WHAT IS REQUIRED: Write out the entire listing below exactly, with the pictures left out.

TASK MATERIAL:
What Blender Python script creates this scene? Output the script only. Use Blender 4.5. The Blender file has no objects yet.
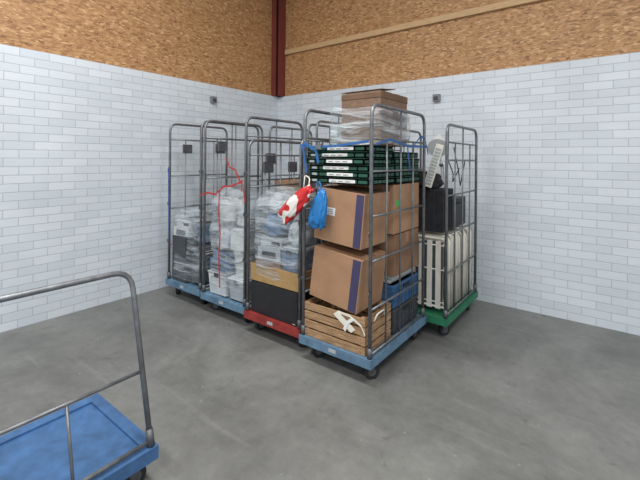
import bpy, bmesh, math, random
from mathutils import Vector, Matrix, Euler, noise
random.seed(4)
scene = bpy.context.scene
scene.view_settings.view_transform = 'Standard'

# ------------------------------------------------------------------ materials
def srgb(r, g, b):
    def f(c):
        c /= 255.0
        return c/12.92 if c <= 0.04045 else ((c+0.055)/1.055)**2.4
    return (f(r), f(g), f(b), 1.0)

def new_mat(name):
    m = bpy.data.materials.new(name)
    m.use_nodes = True
    nt = m.node_tree
    return m, nt, nt.nodes['Principled BSDF']

def N(nt, t, **kw):
    n = nt.nodes.new(t)
    for k, v in kw.items():
        setattr(n, k, v)
    return n

def simple(name, col, rough=0.6, metal=0.0, var=0.15, scale=12, bump=0.0, bscale=60, stretch=(1,1,1)):
    m, nt, b = new_mat(name)
    L = nt.links
    tc = N(nt, 'ShaderNodeTexCoord')
    mp = N(nt, 'ShaderNodeMapping'); mp.inputs['Scale'].default_value = stretch
    L.new(tc.outputs['Object'], mp.inputs['Vector'])
    nz = N(nt, 'ShaderNodeTexNoise'); nz.inputs['Scale'].default_value = scale; nz.inputs['Detail'].default_value = 5
    L.new(mp.outputs[0], nz.inputs['Vector'])
    cr = N(nt, 'ShaderNodeValToRGB')
    c = srgb(*col)
    cr.color_ramp.elements[0].position = 0.3; cr.color_ramp.elements[1].position = 0.7
    cr.color_ramp.elements[0].color = tuple(x*(1-var) for x in c[:3])+(1,)
    cr.color_ramp.elements[1].color = tuple(min(1, x*(1+var)) for x in c[:3])+(1,)
    L.new(nz.outputs['Fac'], cr.inputs['Fac'])
    L.new(cr.outputs['Color'], b.inputs['Base Color'])
    b.inputs['Roughness'].default_value = rough
    b.inputs['Metallic'].default_value = metal
    if bump > 0:
        n2 = N(nt, 'ShaderNodeTexNoise'); n2.inputs['Scale'].default_value = bscale; n2.inputs['Detail'].default_value = 4
        L.new(mp.outputs[0], n2.inputs['Vector'])
        bp = N(nt, 'ShaderNodeBump'); bp.inputs['Strength'].default_value = bump; bp.inputs['Distance'].default_value = 0.01
        L.new(n2.outputs['Fac'], bp.inputs['Height'])
        L.new(bp.outputs['Normal'], b.inputs['Normal'])
    return m

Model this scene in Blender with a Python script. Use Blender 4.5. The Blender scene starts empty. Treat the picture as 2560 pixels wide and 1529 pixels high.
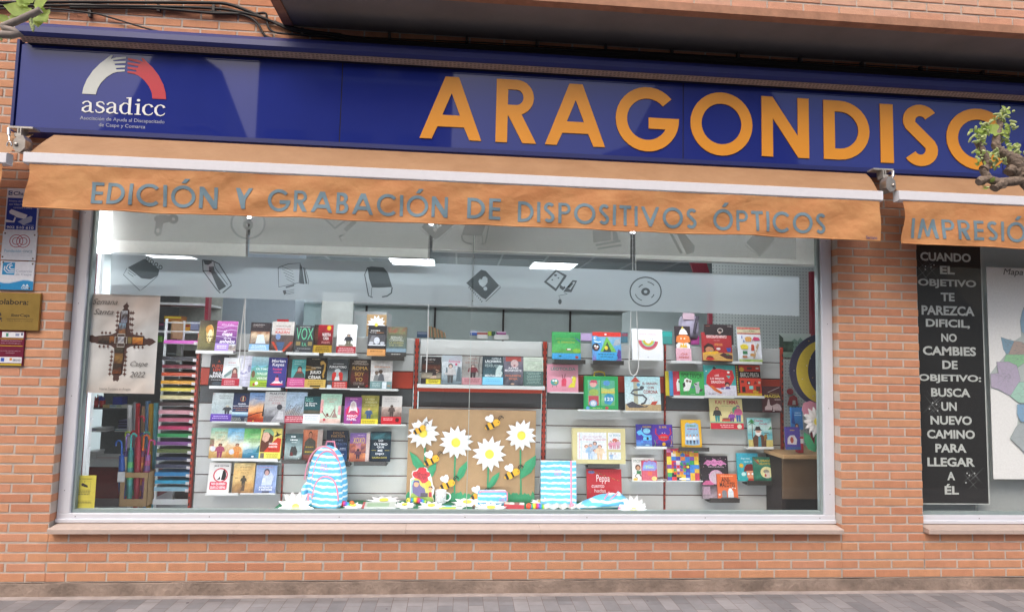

FINAL ANSWER:
What Blender Python script creates this scene? Output the script only. Use Blender 4.5. The Blender file has no objects yet.
import bpy, bmesh, math, random
from mathutils import Vector, Matrix, Euler, noise
random.seed(4)
scene = bpy.context.scene
scene.view_settings.view_transform = 'Standard'

# ------------------------------------------------------------------ materials
def srgb(r, g, b):
    def f(c):
        c /= 255.0
        return c/12.92 if c <= 0.04045 else ((c+0.055)/1.055)**2.4
    return (f(r), f(g), f(b), 1.0)

def new_mat(name):
    m = bpy.data.materials.new(name)
    m.use_nodes = True
    nt = m.node_tree
    return m, nt, nt.nodes['Principled BSDF']

def N(nt, t, **kw):
    n = nt.nodes.new(t)
    for k, v in kw.items():
        setattr(n, k, v)
    return n

def simple(name, col, rough=0.6, metal=0.0, var=0.15, scale=12, bump=0.0, bscale=60, stretch=(1,1,1)):
    m, nt, b = new_mat(name)
    L = nt.links
    tc = N(nt, 'ShaderNodeTexCoord')
    mp = N(nt, 'ShaderNodeMapping'); mp.inputs['Scale'].default_value = stretch
    L.new(tc.outputs['Object'], mp.inputs['Vector'])
    nz = N(nt, 'ShaderNodeTexNoise'); nz.inputs['Scale'].default_value = scale; nz.inputs['Detail'].default_value = 5
    L.new(mp.outputs[0], nz.inputs['Vector'])
    cr = N(nt, 'ShaderNodeValToRGB')
    c = srgb(*col)
    cr.color_ramp.elements[0].position = 0.3; cr.color_ramp.elements[1].position = 0.7
    cr.color_ramp.elements[0].color = tuple(x*(1-var) for x in c[:3])+(1,)
    cr.color_ramp.elements[1].color = tuple(min(1, x*(1+var)) for x in c[:3])+(1,)
    L.new(nz.outputs['Fac'], cr.inputs['Fac'])
    L.new(cr.outputs['Color'], b.inputs['Base Color'])
    b.inputs['Roughness'].default_value = rough
    b.inputs['Metallic'].default_value = metal
    if bump > 0:
        n2 = N(nt, 'ShaderNodeTexNoise'); n2.inputs['Scale'].default_value = bscale; n2.inputs['Detail'].default_value = 4
        L.new(mp.outputs[0], n2.inputs['Vector'])
        bp = N(nt, 'ShaderNodeBump'); bp.inputs['Strength'].default_value = bump; bp.inputs['Distance'].default_value = 0.01
        L.new(n2.outputs['Fac'], bp.inputs['Height'])
        L.new(bp.outputs['Normal'], b.inputs['Normal'])
    return m

Model this scene in Blender with a Python script. Use Blender 4.5. The Blender scene starts empty. Treat the picture as 2560 pixels wide and 1529 pixels high.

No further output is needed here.